David Bloom, the EPA’s chief financial officer, detailed in a memo how the agency plans to spend $24 million in “carry-over funds” or money not spent over the past fiscal year onto the current fiscal year.

Bloom wrote, “Senior leadership made decisions to allocate the carry-over funds set aside earlier this year to address agency’s priorities for incentive payments for workforce reshaping, support for the Office of Enforcement and Compliance (OGC), travel for the Administrator’s protective detail, rent, continued space reduction efforts, eDiscovery, agency cloud services and the OGC’s workforce support.”

EPA spokeswoman Liz Bowman said, “Streamlining and reorganizing is good government and important to maximizing taxpayer dollars.  This includes looking at developing opportunities for individuals to retire early. It’s a process that mirrors what the Obama Administration EPA did about four years ago, to ensure that payroll expenses do not overtake funds used for vital programs to protect the environment.”

The White House released a preliminary budget for fiscal year 2018, which would slash the EPA’s budget by 31 percent and reduce its 15,000-person workforce by more than 3,000 people.

In April, the EPA announced it will start offering buyouts as part of its response to President Donald Trump’s executive order to streamline agencies.
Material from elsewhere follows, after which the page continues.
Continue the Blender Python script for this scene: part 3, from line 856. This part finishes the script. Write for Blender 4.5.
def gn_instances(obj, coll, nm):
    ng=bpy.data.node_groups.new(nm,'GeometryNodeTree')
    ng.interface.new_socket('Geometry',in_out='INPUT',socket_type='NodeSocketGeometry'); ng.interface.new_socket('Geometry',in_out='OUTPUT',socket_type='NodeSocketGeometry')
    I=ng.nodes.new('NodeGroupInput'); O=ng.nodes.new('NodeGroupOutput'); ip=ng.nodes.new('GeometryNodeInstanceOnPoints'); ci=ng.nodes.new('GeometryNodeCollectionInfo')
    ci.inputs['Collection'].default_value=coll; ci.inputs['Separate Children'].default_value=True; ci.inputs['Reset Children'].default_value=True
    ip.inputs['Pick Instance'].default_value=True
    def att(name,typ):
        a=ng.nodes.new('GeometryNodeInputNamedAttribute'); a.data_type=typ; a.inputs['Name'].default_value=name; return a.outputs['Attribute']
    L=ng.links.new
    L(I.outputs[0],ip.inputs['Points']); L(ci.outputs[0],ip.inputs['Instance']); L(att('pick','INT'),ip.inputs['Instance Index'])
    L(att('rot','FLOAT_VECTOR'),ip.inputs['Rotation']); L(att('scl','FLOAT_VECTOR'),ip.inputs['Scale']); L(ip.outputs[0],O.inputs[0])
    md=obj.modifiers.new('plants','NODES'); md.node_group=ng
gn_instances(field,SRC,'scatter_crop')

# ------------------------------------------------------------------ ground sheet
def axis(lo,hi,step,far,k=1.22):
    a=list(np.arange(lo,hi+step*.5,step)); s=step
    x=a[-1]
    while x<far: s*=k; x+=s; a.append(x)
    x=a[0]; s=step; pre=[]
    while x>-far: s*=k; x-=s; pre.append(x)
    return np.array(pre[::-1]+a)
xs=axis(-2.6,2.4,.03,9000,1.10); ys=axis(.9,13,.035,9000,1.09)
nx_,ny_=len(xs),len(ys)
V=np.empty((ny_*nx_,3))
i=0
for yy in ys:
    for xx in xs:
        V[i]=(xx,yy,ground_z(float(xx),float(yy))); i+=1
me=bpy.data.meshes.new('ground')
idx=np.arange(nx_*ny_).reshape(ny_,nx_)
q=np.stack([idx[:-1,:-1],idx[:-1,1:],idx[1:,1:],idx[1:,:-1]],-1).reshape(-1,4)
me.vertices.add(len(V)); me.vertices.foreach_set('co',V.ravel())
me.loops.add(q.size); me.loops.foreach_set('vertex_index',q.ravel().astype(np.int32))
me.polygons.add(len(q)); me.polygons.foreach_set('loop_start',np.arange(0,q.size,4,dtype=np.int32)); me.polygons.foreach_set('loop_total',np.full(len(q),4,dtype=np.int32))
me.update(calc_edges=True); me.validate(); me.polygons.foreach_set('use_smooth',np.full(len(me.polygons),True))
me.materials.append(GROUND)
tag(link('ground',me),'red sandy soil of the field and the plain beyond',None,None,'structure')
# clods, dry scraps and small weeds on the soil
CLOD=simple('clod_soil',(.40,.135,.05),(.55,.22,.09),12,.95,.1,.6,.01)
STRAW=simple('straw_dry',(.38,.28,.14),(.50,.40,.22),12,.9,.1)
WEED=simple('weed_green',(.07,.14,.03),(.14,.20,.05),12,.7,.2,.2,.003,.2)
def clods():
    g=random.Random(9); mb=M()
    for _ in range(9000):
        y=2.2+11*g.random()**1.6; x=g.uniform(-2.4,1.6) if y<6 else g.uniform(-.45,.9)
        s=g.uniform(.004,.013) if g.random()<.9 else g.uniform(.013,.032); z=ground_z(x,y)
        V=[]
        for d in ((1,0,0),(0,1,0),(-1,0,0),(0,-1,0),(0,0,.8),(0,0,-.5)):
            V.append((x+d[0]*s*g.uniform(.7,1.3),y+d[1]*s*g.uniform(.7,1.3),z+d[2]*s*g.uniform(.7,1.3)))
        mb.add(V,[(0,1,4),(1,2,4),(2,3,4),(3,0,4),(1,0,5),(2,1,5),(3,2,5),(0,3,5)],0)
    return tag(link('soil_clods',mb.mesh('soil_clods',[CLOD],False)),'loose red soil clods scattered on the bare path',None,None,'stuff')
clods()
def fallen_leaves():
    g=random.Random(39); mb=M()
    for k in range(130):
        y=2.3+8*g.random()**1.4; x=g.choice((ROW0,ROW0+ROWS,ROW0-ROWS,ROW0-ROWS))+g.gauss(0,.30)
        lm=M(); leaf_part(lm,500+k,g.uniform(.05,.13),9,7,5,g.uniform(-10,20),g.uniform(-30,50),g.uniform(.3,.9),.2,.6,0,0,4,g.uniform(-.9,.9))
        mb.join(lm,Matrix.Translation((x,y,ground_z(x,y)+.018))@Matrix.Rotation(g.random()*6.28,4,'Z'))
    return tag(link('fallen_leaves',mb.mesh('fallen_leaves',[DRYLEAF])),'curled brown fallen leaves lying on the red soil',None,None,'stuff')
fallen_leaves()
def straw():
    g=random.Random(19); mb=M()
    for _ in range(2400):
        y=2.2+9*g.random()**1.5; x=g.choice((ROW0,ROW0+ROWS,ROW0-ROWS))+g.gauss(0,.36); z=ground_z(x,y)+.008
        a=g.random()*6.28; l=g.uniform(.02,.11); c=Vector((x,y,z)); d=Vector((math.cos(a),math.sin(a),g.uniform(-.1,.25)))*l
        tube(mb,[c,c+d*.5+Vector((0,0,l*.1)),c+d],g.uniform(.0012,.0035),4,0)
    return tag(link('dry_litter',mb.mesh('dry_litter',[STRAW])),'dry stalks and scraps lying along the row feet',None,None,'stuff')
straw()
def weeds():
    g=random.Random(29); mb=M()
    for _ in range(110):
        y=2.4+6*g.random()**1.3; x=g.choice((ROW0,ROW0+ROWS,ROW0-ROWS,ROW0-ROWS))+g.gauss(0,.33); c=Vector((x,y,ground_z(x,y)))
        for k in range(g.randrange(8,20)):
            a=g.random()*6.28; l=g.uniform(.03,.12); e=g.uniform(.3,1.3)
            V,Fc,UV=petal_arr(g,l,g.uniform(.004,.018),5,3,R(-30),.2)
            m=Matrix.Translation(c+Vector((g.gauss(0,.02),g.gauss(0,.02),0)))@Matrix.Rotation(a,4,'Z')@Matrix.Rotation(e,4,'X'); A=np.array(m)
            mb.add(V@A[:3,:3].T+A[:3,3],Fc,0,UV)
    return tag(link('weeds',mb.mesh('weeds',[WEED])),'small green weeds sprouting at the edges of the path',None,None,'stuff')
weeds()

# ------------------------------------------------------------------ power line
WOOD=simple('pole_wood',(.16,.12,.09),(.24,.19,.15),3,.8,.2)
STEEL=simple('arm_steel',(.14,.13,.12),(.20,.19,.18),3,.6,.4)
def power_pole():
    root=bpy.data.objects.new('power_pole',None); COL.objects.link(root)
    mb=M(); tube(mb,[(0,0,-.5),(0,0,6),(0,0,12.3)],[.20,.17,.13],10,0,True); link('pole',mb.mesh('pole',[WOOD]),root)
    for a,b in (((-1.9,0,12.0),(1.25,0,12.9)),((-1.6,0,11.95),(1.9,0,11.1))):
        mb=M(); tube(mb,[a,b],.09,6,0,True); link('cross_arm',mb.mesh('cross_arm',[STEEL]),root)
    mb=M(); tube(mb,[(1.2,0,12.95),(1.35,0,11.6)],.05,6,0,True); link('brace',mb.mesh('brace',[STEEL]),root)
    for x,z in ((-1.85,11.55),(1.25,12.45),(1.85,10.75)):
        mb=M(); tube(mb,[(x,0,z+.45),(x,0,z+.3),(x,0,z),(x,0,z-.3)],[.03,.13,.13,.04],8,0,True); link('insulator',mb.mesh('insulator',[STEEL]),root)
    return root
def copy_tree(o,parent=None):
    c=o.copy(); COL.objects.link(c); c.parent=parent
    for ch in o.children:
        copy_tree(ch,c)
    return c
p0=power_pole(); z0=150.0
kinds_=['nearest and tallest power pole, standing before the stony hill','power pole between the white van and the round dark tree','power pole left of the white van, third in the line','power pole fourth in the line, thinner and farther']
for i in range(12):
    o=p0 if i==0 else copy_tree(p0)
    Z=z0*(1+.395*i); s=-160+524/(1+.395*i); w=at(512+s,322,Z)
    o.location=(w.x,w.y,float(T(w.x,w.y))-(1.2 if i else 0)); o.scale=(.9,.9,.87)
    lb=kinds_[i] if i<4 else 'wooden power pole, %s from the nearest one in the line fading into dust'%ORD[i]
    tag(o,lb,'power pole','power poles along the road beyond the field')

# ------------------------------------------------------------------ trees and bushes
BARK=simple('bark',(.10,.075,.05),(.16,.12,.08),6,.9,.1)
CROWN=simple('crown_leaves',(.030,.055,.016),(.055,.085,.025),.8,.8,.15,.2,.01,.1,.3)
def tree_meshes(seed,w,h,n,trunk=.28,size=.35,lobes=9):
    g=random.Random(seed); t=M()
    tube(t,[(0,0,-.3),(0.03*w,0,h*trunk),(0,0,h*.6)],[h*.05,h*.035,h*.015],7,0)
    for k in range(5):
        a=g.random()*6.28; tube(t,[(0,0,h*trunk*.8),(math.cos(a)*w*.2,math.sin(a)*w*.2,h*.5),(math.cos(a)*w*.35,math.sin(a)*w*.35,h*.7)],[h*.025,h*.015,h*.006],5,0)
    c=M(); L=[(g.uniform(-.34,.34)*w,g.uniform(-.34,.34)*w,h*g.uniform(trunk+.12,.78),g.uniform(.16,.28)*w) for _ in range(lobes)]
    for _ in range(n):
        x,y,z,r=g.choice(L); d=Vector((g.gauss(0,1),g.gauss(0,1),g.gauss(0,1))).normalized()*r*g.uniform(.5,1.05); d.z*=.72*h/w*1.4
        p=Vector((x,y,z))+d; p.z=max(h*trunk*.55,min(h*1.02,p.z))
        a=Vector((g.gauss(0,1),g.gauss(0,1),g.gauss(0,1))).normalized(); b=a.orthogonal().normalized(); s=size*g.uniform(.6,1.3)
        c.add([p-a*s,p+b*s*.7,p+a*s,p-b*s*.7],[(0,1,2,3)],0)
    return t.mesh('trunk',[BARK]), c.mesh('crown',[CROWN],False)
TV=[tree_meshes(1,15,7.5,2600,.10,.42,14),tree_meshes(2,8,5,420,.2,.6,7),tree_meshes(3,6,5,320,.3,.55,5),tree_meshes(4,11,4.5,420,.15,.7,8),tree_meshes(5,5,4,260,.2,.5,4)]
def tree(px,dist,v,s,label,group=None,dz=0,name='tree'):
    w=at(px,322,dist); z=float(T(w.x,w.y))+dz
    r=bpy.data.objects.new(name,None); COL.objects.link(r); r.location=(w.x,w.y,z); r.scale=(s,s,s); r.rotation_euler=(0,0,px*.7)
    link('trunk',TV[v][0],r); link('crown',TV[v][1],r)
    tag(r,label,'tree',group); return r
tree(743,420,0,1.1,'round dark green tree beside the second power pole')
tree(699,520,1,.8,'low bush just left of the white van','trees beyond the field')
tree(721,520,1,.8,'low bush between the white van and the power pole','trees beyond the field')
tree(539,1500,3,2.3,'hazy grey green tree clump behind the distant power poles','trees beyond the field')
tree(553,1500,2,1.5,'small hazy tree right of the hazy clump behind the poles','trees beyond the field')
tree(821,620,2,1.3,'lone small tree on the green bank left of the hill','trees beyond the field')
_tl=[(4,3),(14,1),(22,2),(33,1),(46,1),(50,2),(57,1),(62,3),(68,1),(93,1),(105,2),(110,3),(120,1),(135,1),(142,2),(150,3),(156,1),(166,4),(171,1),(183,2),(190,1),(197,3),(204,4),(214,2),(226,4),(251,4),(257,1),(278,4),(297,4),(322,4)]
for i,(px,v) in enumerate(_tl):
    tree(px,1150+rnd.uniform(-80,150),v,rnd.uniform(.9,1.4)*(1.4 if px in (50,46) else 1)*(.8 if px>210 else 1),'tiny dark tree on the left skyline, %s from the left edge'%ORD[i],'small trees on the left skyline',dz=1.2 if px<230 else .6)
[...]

Acting deputy administrator Mike Flynn stated in a letter to regional administrators and other staffers that the agency will start carrying out the President Trump’s directive to trim down the EPA.

Flynn wrote, “In light of this guidance, we will begin the steps necessary to initiate an early out/buy out … program.” The deputy administrator added that the EPA intends to complete the first buyouts by the end of September.

Deputy administrator Flynn also mentioned that, despite the federal government lifting the hiring freeze, the EPA will not hire more staffers. Flynn said, “Given our resource situation, we will continue a freeze on external hiring. Very limited exceptions to this external hiring freeze may be permitted on a case-by-case basis.”

The EPA has two avenues to entice employees to leave the agency. A buyout, otherwise known as the “voluntary separation incentive payment” or VSIP, is a cash payment to have the federal employee leave voluntarily. The maximum payout could reach as high as $25,000.

The EPA can also offer employees early retirement, which would allow them to receive full retirement benefits before the normal retirement schedule for federal employees. This would allow federal staffers to retire at age 50 with 20 years of service or at any age with 25 years of time working for the government.

Myron Ebell, President Trump’s former EPA transition team head, hopes that the president can cut the EPA’s workforce by at least half. Ebell said, “Let’s aim for half and see how it works out, and then maybe we’ll want to go further.”

“President Trump said during the campaign that he would like to abolish the EPA, or ‘leave a little bit,” Ebell said. “I think the administration is likely to start proposing cuts to the 15,000 staff, because the fact is that a huge amount of the work of the EPA is actually done by state agencies. It’s not clear why so many employees are needed at the federal level.”